In a series of tweets late Monday night, Mr Trump said he would make no new business deals during his time in the White House. The tweets came on the same day Bloomberg first reported he was postponing a Dec 15 news conference to announce his business plan. Source said he would make an announcement sometime next month.

He also promised he would hold a press conference "in the near future to discuss the business, Cabinet picks and all other topics of interest. Busy times!" Mr Trump had planned to make the announcement this week but wants more time because he's been occupied with filling out his Cabinet and top administration posts, according to the officials, who spoke on condition of anonymity to discuss internal deliberations.

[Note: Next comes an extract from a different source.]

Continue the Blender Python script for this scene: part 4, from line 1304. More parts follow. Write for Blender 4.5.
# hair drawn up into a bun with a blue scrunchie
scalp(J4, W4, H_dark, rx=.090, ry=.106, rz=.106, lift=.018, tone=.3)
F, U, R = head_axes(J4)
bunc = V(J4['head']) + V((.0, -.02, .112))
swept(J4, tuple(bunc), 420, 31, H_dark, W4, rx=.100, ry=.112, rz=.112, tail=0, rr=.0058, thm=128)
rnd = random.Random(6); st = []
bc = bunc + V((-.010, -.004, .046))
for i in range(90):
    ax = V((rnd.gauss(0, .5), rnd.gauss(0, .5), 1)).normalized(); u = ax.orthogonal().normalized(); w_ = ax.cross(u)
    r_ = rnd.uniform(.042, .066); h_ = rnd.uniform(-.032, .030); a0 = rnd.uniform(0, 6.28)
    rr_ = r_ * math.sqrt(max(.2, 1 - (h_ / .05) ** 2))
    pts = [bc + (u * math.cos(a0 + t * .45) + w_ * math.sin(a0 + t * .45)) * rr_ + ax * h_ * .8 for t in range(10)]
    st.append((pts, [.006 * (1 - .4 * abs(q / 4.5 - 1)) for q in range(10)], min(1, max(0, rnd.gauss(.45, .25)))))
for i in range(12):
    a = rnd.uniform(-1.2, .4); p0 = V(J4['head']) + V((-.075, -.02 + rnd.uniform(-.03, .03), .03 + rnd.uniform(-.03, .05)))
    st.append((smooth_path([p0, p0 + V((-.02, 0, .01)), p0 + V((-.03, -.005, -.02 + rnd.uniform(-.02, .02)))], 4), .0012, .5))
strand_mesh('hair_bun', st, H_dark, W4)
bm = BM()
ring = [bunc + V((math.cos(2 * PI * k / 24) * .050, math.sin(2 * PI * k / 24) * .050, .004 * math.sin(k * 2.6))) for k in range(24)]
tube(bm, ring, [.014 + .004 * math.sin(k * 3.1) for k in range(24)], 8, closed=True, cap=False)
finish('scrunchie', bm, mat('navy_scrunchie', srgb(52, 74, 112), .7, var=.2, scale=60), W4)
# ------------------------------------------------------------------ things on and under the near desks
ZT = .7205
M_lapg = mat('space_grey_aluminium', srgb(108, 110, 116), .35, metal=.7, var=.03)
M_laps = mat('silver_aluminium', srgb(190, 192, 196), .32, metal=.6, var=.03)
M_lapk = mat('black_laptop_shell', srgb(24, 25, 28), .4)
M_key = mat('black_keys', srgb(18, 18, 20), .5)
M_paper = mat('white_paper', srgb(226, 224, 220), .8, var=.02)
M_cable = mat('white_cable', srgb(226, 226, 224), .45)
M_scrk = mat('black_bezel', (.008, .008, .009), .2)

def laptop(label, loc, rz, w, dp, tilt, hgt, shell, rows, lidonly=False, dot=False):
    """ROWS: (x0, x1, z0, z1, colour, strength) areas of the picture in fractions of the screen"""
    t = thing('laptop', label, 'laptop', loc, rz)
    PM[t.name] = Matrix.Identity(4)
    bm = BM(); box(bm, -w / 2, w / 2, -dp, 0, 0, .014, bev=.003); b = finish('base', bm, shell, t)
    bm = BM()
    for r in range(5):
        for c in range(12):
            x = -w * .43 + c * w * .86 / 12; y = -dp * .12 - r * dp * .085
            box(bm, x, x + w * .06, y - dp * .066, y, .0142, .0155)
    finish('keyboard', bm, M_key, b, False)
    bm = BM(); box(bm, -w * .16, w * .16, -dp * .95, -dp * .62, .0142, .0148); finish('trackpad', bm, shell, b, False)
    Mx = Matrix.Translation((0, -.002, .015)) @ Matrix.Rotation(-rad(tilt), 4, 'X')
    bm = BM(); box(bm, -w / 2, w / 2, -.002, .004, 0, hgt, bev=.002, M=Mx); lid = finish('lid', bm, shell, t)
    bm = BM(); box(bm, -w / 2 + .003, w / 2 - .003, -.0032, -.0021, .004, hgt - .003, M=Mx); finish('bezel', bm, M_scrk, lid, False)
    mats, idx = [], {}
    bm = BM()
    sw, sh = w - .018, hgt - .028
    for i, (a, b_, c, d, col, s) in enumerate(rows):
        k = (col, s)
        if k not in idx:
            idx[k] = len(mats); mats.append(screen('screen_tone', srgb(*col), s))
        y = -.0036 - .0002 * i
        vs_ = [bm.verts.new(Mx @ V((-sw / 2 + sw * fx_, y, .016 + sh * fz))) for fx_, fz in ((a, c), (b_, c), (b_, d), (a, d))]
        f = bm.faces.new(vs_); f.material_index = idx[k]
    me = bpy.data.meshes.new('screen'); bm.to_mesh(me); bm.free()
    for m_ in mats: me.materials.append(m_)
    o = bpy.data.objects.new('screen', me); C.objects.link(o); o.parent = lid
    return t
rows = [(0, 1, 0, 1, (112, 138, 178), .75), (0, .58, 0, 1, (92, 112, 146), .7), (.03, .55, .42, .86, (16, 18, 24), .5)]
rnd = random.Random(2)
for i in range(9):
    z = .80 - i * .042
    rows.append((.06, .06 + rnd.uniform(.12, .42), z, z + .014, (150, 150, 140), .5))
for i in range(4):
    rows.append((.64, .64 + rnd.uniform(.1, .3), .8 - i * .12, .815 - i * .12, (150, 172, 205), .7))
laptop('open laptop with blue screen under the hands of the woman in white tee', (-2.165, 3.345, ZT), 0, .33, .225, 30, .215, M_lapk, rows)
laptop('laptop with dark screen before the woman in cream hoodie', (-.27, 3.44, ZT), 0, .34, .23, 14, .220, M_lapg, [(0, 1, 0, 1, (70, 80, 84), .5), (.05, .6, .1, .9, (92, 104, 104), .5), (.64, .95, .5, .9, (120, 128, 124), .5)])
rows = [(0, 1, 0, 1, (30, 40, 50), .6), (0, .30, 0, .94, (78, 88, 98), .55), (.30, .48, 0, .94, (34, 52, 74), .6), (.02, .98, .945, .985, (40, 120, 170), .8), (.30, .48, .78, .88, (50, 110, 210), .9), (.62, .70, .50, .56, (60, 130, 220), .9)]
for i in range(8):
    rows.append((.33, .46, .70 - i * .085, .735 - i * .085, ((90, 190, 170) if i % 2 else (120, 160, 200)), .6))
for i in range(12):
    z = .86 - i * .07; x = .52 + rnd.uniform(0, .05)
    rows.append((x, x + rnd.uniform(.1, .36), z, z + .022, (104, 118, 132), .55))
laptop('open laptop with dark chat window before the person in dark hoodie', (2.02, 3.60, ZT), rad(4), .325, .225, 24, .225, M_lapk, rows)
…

The president-elect has consulted various legal specialists as well as Don McGahn, his pick for White House counsel, about how to deal with his organization, the officials said. A new date for the announcement hasn't been set, but it will be before his inauguration on Jan 20, they said."Even though I am not mandated by law to do so, I will be leaving my busineses before January 20th so that I can focus full time on the Presidency," Trump said on Twitter on Monday night. "Two of my children, Don and Eric, plus executives, will manage them. No new deals will be done during my term(s) in office." Mr Trump has about US$3.6 billion of assets and US$630 million of debt held in more than 500 companies, according to a July analysis by Bloomberg. His golf developments, tenant rosters, loans and licensing arrangements tie him to businesses and governments in 20 countries. Those ties risk hobbling his presidency with questions about motives for his policy and may raise constitutional issues.